I, too, will start with the second order: like the noble Lord, Lord Thomas, I had them originally in the other order. The second order deals with appeals that are turned down by the new licensing authorities. It gives the First-tier Tribunal the remit to hear appeals from the Council for Licensed Conveyancers. This is a sensible, proportionate and appropriate regime. The noble Lord, Lord Thomas, said that he was surprised that the solicitors were not similarly covered. I very much regret that absence, and the fact that the Solicitors Regulation Authority did not accept exactly the same system for appeals against its decisions as a licensing authority on the same issue: namely, rejections of applications to be allowed to operate the new business framework. As other noble Lords have been said, the SRA prefers its own Solicitors Disciplinary Tribunal, for which, as we have heard, a separate order will come here in due course. I regret this because it will risk causing a delay to the desired 6 October start date. It will also mean, perhaps more seriously in the longer term, that there will be two tribunals dealing with essentially identical cases. It is in the interest of consumers, and more widely in everyone’s interests, that a single, consistent body of case law should develop about legal services regulatory matters. Despite the absence of the SRA, I nevertheless welcome the order, which allows for an efficient and cost-effective solution to regulation completely independent of the CLC.

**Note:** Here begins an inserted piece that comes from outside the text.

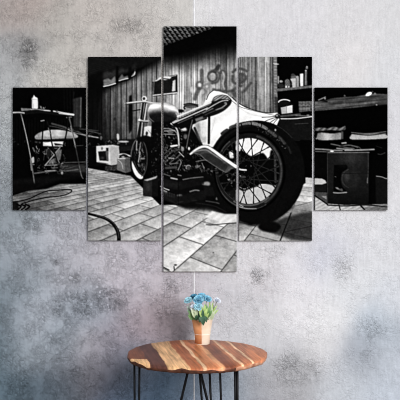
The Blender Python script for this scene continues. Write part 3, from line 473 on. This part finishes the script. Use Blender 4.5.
def wall_fields(px, py, gain):
    S = np.array(ST, float); d2 = (px[:, None]-S[None, :, 0])**2+(py[:, None]-S[None, :, 1])**2
    w = np.exp(-d2/(2*14.**2))+1e-3*np.exp(-d2/(2*40.**2))+1e-7/(d2+50)
    left = S[None, :, 0] < 193; w = np.where((py[:, None] < 60) & (left != (px[:, None] < 193)), w*1e-4, w)
    cols = np.array([lin(s[2:]) for s in ST]); col = (w@cols)/w.sum(1, keepdims=True)
    g = gain(px, py)[:, None]; col = np.clip(col/g, 0, .95)
    r = np.interp(px, [0, 150, 200, 260, 400], [.3, .26, .14, .1, .09])*np.interp(py, [0, 60, 220, 400], [.6, .7, 1., 1.15])
    for x, y, sx, sy, a in ROUGH: r = np.maximum(r, a*np.exp(-((px-x)/sx)**2-((py-y)/sy)**2))
    return col, r
def daylight(px, py):           # lamp falloff across the wall; its inverse goes into the plaster colour
    return GAIN*(1+SLOPE*(px-200)/200.+RISE*(200-py)/200.)


def build_wall():
    xs = np.concatenate([np.arange(-4, -1.5, .1), np.arange(-1.5, 1.5, .016), np.arange(1.5, 4.01, .1)]); zs = np.concatenate([np.arange(0, 2.6, .016), np.arange(2.6, 3.25, .1)])
    X, Z = np.meshgrid(xs, zs); nx, nz = len(xs), len(zs); v = np.stack([X.ravel(), 0*X.ravel(), Z.ravel()], 1)
    col, r = wall_fields(200+v[:, 0]*F/WALL, 200-(v[:, 2]-CAMZ)*F/WALL, daylight)
    i = (np.arange(nz-1)[:, None]*nx+np.arange(nx-1)[None]).ravel(); q = np.stack([i, i+1, i+nx+1, i+nx], 1)
    o = grid_object('wall_back', v, q, np.concatenate([col, r[:, None]], 1), plaster()); o['kind'] = 'structure'
    # the body of the wall behind the plaster
    return o
def grid_object(name, v, q, col, m, parent=None):
    me = bpy.data.meshes.new(name); me.vertices.add(len(v)); me.vertices.foreach_set('co', v.astype(np.float32).ravel())
    me.loops.add(q.size); me.loops.foreach_set('vertex_index', q.astype(np.int32).ravel()); me.polygons.add(len(q)); me.polygons.foreach_set('loop_start', (np.arange(len(q))*4).astype(np.int32))
    me.update(calc_edges=True); me.validate()
    a = me.color_attributes.new('pigment', 'FLOAT_COLOR', 'POINT'); c = np.ones((len(v), 4), np.float32); c[:, :col.shape[1]] = col; a.data.foreach_set('color', c.ravel())
    me.materials.append(m); return link(bpy.data.objects.new(name, me), parent)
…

On the first order, I simply note and welcome the proposed change in membership of the Council for Licensed Conveyancers, which, as the noble Lord, Lord McNally, explained, will provide for a lay majority. This is in line with the Act’s requirement for the Legal Services Board and also with the LSB’s internal governance rules for all front-line, approved regulators.
My Lords, I support my noble friend Lord Thomas of Gresford in his comments about the Rehabilitation of Offenders Act. I recollect that, with the noble Lord, Lord Bach, we spent considerable time not only in debating the Legal Services Bill, as it then was, but in the previous Select Committee. One basis on which we took forward the notion of alternative business structures was that there should be a level playing field. I explain that by reiterating the fact that the Solicitors Regulation Authority, which was established by the Law Society to discharge the society’s regulatory functions, should have exactly the same powers to regulate ABS firms as it has already to regulate existing firms. We made several commitments at the time to reassure people about the new structures and affirm that there would be a level playing field between ABS firms and existing law firms. That is why we see a problem with the implementation of alternative business structures that is not dealt with through these provisions. Those are the arrangements to ensure that the prospective owners of ABS firms are fit and proper persons. Indeed, I could quote myself, Jonathan Djanogly MP or the noble Lord, Lord Bach, in stressing the importance of this key issue.